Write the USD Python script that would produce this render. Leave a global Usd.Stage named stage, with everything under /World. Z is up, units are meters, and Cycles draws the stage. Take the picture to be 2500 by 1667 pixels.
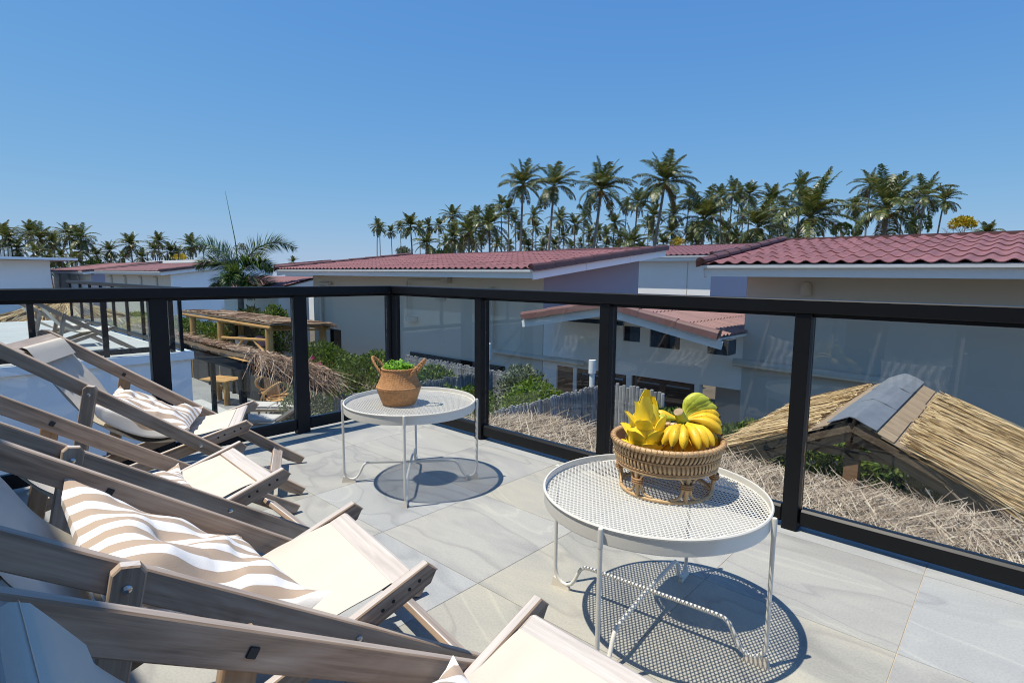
import math, random
import numpy as np
import trimesh
import usdkit, meshkit
from pxr import Usd, UsdGeom, UsdLux, UsdShade, Gf, Sdf, Vt

stage = Usd.Stage.CreateInMemory()
UsdGeom.SetStageUpAxis(stage, 'Z'); UsdGeom.SetStageMetersPerUnit(stage, 1.0)
UsdGeom.Xform.Define(stage, '/World'); UsdGeom.Scope.Define(stage, '/World/Looks')
# ------------------------------------------------------------------ camera, sky, sun
# world axes: x runs along the right-hand railing, y straight out over it towards the villas, z up; terrace floor at z = 0
TH, PIT, ROLL, HC = -0.74, 0.1178, 0.0095, 1.11
def cam_axes():
    R0 = np.array([math.cos(TH), -math.sin(TH), 0]); F0 = np.array([math.sin(TH), math.cos(TH), 0]); Z = np.array([0, 0, 1.0])
    fwd = F0 * math.cos(PIT) - Z * math.sin(PIT); down = -F0 * math.sin(PIT) - Z * math.cos(PIT)
    c, s = math.cos(ROLL), math.sin(ROLL)
    return c * R0 - s * down, s * R0 + c * down, fwd
RI, DN, FW = cam_axes()
cam = UsdGeom.Camera.Define(stage, '/World/camera')
cam.CreateHorizontalApertureAttr(36.0); cam.CreateVerticalApertureAttr(24.0)
cam.CreateFocalLengthAttr(36.0 * 1364 / 2500)
m = Gf.Matrix4d(1.0)
for i, a in enumerate((RI, -DN, -FW)): m.SetRow(i, Gf.Vec4d(*a, 0))
m.SetRow(3, Gf.Vec4d(0, 0, HC, 1))
cam.AddTransformOp().Set(m)
cam.CreateClippingRangeAttr(Gf.Vec2f(0.02, 3000))
cam.CreateExposureAttr(0.22)

SUN = np.array([-0.168, -0.293, 0.9415]); SUN /= np.linalg.norm(SUN)
SUN_EL = math.asin(SUN[2]); SUN_ROT = math.atan2(SUN[0], SUN[1])
sky = UsdLux.DomeLight.Define(stage, '/World/sky')
# single-scattering sky, each channel rolled off towards the bright horizon the way the photograph's is (x * A / (1 + a x))
SKY_S, SKY_A, SKY_R = 0.105, (0.90, 1.70, 5.3), (0.75, 1.9, 5.8)
skym = usdkit.material(stage, '/World/Looks/sky', {
    's': ('sky_texture', {'sky_type': 'single_scattering', 'sun_disc': False, 'sun_elevation': SUN_EL, 'sun_rotation': SUN_ROT, 'altitude': 0.0, 'air_density': 1.0, 'aerosol_density': 0.1, 'ozone_density': 4.0}),
    'm': ('mix', {'mix_type': 'multiply', 'fac': 1.0, 'color2': (.85, 1.0, 1.15)}),
    'n': ('mix', {'mix_type': 'multiply', 'fac': 1.0, 'color2': SKY_A}),
    'd': ('mix', {'mix_type': 'multiply', 'fac': 1.0, 'color2': tuple(0.13 * k for k in SKY_R)}), 'e': ('mix', {'mix_type': 'add', 'fac': 1.0, 'color2': (1, 1, 1)}),
    'q': ('mix', {'mix_type': 'divide', 'fac': 1.0}), 'b': ('background_shader', {'strength': SKY_S})},
    [('s.color', 'm.color1'), ('m.color', 'n.color1'), ('m.color', 'd.color1'), ('d.color', 'e.color1'), ('n.color', 'q.color1'), ('e.color', 'q.color2'), ('q.color', 'b.color')], surface='b.background')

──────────

- Aim
From the first line of the listing above, repeat every line through the one holding "cam.CreateExposureAttr(0.22)". Both ends count, and pictures stay out.

- Output for this exercise
Write the USD Python script that would produce this render. Leave a global Usd.Stage named stage, with everything under /World. Z is up, units are meters, and Cycles draws the stage. Take the picture to be 2500 by 1667 pixels.
import math, random
import numpy as np
import trimesh
import usdkit, meshkit
from pxr import Usd, UsdGeom, UsdLux, UsdShade, Gf, Sdf, Vt

stage = Usd.Stage.CreateInMemory()
UsdGeom.SetStageUpAxis(stage, 'Z'); UsdGeom.SetStageMetersPerUnit(stage, 1.0)
UsdGeom.Xform.Define(stage, '/World'); UsdGeom.Scope.Define(stage, '/World/Looks')
# ------------------------------------------------------------------ camera, sky, sun
# world axes: x runs along the right-hand railing, y straight out over it towards the villas, z up; terrace floor at z = 0
TH, PIT, ROLL, HC = -0.74, 0.1178, 0.0095, 1.11
def cam_axes():
    R0 = np.array([math.cos(TH), -math.sin(TH), 0]); F0 = np.array([math.sin(TH), math.cos(TH), 0]); Z = np.array([0, 0, 1.0])
    fwd = F0 * math.cos(PIT) - Z * math.sin(PIT); down = -F0 * math.sin(PIT) - Z * math.cos(PIT)
    c, s = math.cos(ROLL), math.sin(ROLL)
    return c * R0 - s * down, s * R0 + c * down, fwd
RI, DN, FW = cam_axes()
cam = UsdGeom.Camera.Define(stage, '/World/camera')
cam.CreateHorizontalApertureAttr(36.0); cam.CreateVerticalApertureAttr(24.0)
cam.CreateFocalLengthAttr(36.0 * 1364 / 2500)
m = Gf.Matrix4d(1.0)
for i, a in enumerate((RI, -DN, -FW)): m.SetRow(i, Gf.Vec4d(*a, 0))
m.SetRow(3, Gf.Vec4d(0, 0, HC, 1))
cam.AddTransformOp().Set(m)
cam.CreateClippingRangeAttr(Gf.Vec2f(0.02, 3000))
cam.CreateExposureAttr(0.22)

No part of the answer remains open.